**Problem:** In the records that follow, show each line where the word "this" is present.

**Task material:**
━━━

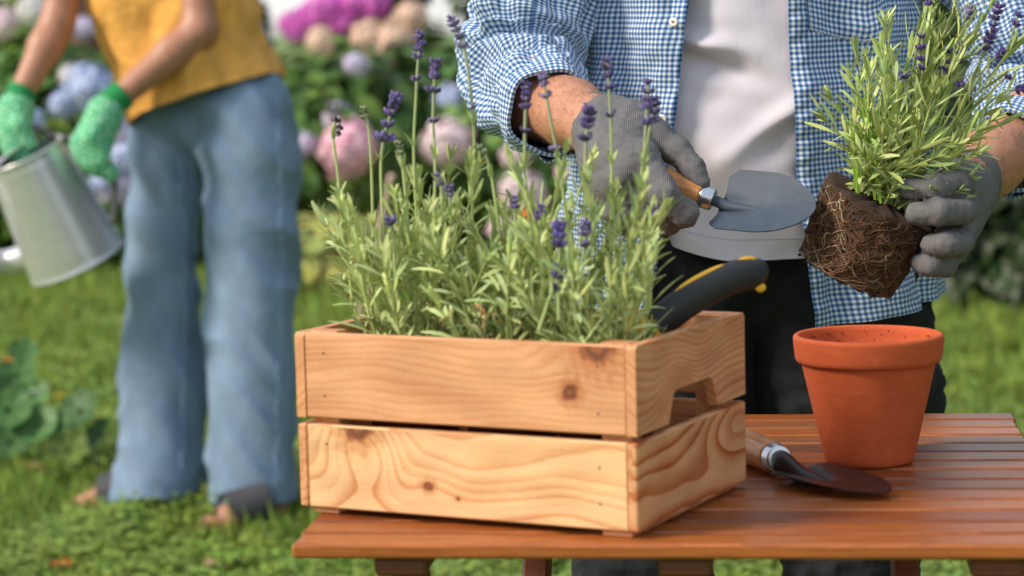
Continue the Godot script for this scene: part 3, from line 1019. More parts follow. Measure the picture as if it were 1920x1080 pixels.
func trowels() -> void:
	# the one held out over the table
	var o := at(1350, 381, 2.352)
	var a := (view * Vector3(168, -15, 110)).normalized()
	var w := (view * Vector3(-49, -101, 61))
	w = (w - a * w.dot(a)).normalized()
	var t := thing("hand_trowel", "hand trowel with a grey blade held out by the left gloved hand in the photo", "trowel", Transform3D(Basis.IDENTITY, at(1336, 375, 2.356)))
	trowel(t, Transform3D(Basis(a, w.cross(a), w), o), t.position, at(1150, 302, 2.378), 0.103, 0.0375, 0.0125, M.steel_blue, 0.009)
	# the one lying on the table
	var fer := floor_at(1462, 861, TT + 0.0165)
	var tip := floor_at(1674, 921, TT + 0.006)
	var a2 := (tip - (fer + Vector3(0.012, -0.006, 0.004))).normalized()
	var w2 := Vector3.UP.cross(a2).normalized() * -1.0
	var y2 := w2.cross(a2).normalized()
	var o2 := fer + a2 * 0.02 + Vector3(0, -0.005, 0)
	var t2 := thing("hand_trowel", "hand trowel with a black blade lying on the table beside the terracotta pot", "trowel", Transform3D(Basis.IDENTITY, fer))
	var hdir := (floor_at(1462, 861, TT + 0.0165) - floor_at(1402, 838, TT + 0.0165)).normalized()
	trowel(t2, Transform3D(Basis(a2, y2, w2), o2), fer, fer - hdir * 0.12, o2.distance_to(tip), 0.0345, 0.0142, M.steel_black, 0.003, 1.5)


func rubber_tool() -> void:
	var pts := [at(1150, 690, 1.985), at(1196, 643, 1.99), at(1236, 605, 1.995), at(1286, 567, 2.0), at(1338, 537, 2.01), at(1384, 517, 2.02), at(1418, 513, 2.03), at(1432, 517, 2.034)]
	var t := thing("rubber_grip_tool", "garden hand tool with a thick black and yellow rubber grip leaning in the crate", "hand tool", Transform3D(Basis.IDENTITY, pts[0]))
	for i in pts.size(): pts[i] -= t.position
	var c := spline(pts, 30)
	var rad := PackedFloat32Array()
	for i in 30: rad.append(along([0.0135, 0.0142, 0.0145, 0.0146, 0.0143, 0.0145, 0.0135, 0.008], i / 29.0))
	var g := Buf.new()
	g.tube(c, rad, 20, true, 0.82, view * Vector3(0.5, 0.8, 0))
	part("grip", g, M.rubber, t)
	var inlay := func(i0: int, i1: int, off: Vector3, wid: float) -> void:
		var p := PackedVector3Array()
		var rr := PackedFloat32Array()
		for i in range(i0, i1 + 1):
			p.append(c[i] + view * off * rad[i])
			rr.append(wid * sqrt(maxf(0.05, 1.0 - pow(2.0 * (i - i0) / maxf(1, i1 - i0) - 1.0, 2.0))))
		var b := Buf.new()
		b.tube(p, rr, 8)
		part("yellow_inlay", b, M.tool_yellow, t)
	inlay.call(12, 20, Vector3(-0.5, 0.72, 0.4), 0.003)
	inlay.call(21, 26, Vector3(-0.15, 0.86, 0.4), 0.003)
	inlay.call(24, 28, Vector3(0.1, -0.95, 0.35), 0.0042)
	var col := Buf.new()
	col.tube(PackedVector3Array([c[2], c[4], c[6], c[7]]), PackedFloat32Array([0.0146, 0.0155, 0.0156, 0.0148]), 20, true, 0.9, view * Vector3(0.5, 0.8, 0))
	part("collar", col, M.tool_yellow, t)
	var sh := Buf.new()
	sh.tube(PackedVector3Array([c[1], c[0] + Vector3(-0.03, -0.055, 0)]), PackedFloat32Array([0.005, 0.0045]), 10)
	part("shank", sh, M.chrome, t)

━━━

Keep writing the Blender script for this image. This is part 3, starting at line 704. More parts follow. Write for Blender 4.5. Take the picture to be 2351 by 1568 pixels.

━━━

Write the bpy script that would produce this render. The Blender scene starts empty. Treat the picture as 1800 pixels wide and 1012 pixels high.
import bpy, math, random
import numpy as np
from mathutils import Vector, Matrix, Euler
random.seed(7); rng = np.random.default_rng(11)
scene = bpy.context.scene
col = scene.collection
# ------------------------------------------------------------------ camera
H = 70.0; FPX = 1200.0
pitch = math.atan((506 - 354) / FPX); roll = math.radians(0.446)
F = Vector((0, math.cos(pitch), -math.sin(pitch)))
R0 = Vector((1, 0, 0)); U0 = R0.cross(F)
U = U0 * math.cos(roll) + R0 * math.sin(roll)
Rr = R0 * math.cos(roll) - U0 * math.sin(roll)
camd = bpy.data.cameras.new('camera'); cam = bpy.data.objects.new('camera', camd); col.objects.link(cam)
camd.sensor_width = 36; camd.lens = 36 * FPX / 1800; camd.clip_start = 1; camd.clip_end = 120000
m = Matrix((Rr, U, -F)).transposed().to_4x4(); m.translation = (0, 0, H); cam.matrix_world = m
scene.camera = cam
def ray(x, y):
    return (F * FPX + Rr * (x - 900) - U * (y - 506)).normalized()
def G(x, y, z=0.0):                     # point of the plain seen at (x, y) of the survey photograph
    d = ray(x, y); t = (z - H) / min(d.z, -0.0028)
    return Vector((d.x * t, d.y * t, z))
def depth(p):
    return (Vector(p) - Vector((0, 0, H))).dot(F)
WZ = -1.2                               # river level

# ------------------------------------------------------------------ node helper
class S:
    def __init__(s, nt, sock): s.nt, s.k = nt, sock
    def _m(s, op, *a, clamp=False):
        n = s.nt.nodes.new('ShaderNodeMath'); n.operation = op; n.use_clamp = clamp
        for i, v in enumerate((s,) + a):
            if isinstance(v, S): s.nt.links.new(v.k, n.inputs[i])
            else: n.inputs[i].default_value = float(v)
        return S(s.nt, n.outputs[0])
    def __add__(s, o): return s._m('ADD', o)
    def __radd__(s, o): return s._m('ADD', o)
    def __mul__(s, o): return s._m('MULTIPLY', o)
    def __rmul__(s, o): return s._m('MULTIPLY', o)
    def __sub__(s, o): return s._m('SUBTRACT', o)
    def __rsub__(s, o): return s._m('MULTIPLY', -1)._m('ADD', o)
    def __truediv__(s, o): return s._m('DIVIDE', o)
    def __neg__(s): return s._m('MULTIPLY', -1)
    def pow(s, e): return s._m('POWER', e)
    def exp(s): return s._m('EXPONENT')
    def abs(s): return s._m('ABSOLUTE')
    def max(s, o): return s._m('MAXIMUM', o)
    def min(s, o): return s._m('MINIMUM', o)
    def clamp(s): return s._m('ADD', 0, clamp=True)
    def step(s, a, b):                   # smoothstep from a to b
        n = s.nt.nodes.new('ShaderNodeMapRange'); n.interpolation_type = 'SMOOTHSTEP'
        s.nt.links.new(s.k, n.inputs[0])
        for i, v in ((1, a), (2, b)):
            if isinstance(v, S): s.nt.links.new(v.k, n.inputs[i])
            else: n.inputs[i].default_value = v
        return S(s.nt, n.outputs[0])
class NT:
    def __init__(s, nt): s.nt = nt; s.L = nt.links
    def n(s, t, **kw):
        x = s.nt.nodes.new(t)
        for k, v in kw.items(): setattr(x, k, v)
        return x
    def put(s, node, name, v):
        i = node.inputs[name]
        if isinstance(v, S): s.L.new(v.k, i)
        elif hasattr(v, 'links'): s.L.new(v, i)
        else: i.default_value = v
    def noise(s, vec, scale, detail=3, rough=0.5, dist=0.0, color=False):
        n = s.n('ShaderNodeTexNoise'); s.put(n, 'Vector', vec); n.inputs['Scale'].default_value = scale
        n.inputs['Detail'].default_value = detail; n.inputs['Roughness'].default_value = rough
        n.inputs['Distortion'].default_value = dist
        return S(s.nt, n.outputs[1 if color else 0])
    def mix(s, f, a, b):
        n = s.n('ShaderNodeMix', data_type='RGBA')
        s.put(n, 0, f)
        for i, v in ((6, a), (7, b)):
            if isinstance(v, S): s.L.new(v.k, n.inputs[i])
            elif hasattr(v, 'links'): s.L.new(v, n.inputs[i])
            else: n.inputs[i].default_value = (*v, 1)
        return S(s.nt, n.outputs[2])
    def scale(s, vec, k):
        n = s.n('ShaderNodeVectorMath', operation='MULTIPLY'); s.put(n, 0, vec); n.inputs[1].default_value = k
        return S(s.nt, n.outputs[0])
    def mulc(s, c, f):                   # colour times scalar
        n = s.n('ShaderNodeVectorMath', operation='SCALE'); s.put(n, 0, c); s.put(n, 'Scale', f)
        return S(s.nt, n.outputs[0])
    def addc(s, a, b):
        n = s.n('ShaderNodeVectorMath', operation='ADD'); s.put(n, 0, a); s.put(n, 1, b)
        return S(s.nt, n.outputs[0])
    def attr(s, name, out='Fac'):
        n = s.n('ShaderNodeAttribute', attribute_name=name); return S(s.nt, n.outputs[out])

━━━

**The reply:**
Continue the Godot script for this scene: part 3, from line 1019. More parts follow. Measure the picture as if it were 1920x1080 pixels.
Keep writing the Blender script for this image. This is part 3, starting at line 704. More parts follow. Write for Blender 4.5. Take the picture to be 2351 by 1568 pixels.
Write the bpy script that would produce this render. The Blender scene starts empty. Treat the picture as 1800 pixels wide and 1012 pixels high.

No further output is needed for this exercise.